Firefox on Linux has done this to me a few times and cost me a lot of progress and time.

[–] [email protected] 9 points 6 months ago (3 children)

I never had this issue. What were you using deb, rpm, flatpak or snap version?

[–] [email protected] 5 points 6 months ago (1 children)

I had it this week on my Mint laptop, with the bundled Firefox. I hadn't used the laptop for a few weeks, so I knew it needed updates, but I needed to get something done straight away.

I opened something in a new tab, and it opened as the restart to update tab. As well as breaking my train of thought, it restarted without opening the new link, but also warned me that it wouldn't reopen any private browsing tabs and another type of tab that I can't remember.

However they justify it, that's bad design.

[–] [email protected] 4 points 6 months ago (1 children)

That's not Firefox forcing you to update, you had Firefox open while you (/your package manager) was updating Firefox and after the update was done Firefox needs to be reopened. To prevent this you just have to ...not update Firefox while it is running.

[–] [email protected] 2 points 6 months ago

I didn't say that it forced me to update. This set of replies is about apps that force close and don't let you do anything.

My Firefox updated in the background, because that's how I set my system up, but instead of letting me keep working and updating on the next app start, it forced me to stop what I was doing and update there and then, while telling me that it wouldn't be restoring any private tabs that I had open.

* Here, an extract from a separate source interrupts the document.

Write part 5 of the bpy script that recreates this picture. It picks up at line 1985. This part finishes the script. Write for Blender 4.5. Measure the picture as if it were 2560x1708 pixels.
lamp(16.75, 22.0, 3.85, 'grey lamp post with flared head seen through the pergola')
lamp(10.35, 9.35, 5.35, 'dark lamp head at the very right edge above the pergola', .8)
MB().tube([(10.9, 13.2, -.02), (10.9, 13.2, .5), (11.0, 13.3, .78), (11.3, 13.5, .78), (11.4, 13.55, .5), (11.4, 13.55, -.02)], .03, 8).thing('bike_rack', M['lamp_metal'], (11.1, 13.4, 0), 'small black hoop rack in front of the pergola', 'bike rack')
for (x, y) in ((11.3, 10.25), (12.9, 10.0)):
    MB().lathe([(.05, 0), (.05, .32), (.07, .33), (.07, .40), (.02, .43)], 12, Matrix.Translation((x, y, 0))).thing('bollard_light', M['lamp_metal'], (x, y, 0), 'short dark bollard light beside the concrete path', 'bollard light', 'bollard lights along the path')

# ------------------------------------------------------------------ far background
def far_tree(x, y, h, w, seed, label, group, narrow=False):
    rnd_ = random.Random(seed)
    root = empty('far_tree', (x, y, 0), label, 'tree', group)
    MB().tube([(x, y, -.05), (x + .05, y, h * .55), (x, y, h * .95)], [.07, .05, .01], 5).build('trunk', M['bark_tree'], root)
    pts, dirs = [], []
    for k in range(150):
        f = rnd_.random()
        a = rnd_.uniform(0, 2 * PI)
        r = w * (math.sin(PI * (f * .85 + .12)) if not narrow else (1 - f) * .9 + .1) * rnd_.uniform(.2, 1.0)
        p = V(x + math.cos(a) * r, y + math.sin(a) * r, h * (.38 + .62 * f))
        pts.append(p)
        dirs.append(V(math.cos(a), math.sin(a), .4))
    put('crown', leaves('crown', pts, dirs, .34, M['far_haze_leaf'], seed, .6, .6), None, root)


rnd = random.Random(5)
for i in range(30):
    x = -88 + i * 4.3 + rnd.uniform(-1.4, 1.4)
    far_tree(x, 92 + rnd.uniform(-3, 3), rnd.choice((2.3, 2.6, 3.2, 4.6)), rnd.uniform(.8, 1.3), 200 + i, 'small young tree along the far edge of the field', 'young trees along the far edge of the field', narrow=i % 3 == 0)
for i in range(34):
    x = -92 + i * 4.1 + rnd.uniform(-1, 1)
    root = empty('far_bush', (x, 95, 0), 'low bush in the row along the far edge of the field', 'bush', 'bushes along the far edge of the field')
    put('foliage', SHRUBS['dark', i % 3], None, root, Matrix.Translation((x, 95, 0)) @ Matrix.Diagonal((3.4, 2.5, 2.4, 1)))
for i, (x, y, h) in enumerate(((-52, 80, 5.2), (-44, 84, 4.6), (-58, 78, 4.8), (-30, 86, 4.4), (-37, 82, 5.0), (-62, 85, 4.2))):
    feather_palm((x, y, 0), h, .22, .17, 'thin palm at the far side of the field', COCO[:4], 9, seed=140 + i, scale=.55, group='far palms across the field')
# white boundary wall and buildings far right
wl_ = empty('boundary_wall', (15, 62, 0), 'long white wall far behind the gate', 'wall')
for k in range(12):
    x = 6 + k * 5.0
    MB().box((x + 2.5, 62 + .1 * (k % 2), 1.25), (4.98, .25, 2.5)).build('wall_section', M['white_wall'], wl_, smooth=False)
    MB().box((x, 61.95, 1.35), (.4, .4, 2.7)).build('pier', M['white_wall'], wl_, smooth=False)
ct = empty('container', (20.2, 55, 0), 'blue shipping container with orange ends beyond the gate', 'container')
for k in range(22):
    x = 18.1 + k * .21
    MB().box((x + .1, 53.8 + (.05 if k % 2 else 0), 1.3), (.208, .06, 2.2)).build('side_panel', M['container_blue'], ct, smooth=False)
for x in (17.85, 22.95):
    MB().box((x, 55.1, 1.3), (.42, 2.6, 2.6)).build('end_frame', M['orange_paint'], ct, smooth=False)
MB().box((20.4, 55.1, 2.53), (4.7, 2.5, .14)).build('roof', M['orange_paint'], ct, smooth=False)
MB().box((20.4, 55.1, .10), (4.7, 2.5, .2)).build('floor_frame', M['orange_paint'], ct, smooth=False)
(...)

As a contrast, I was also running Chrome. That also updated, but waited for an app close before completing the update. It didn't interrupt me, and it didn't lose any of my open tabs.

Firefox has it wrong in this case.

[–] [email protected] 1 points 6 months ago

Xbps on Void does it for sure.

[–] [email protected] 1 points 6 months ago (2 children)

I'm not near my computer to confirm right now, but I think I installed it manually from the tar file. I think there was an issue with the flatpak version on Pop!_OS, but I can't remember what, since it has been years since I originally encountered it. I can confirm tomorrow if you want.

It's weird that someone downvoted your question. I upvoted it to put it back at one. Idk why people downvote questions so often on this platform.

[–] [email protected] 2 points 6 months ago* (last edited 6 months ago)

Firefox flatpak version had a lot issues. It has improved a lot, still a long way to go.

I have exclusively used Firefox flatpak for the last year and updates has been quite smooth. Never had my session closed automatically(to my memory) due to an update, usually waits for me close the session and when I reopen its updated.

My experience is limited to Ubuntu.

[–] [email protected] 1 points 6 months ago (1 children)

I think I installed it manually from the tar

I'm going to guess user error

[–] [email protected] 1 points 6 months ago

It's not. There are several threads about it online

[–] [email protected] 1 points 6 months ago (1 children)

What else is an app supposed to do if the server has been updated and is no longer compatible with the app version you are using?

[–] [email protected] 1 points 6 months ago

if that happens occasionally, it's fine. I've seen apps which update every other week and do this bullshit.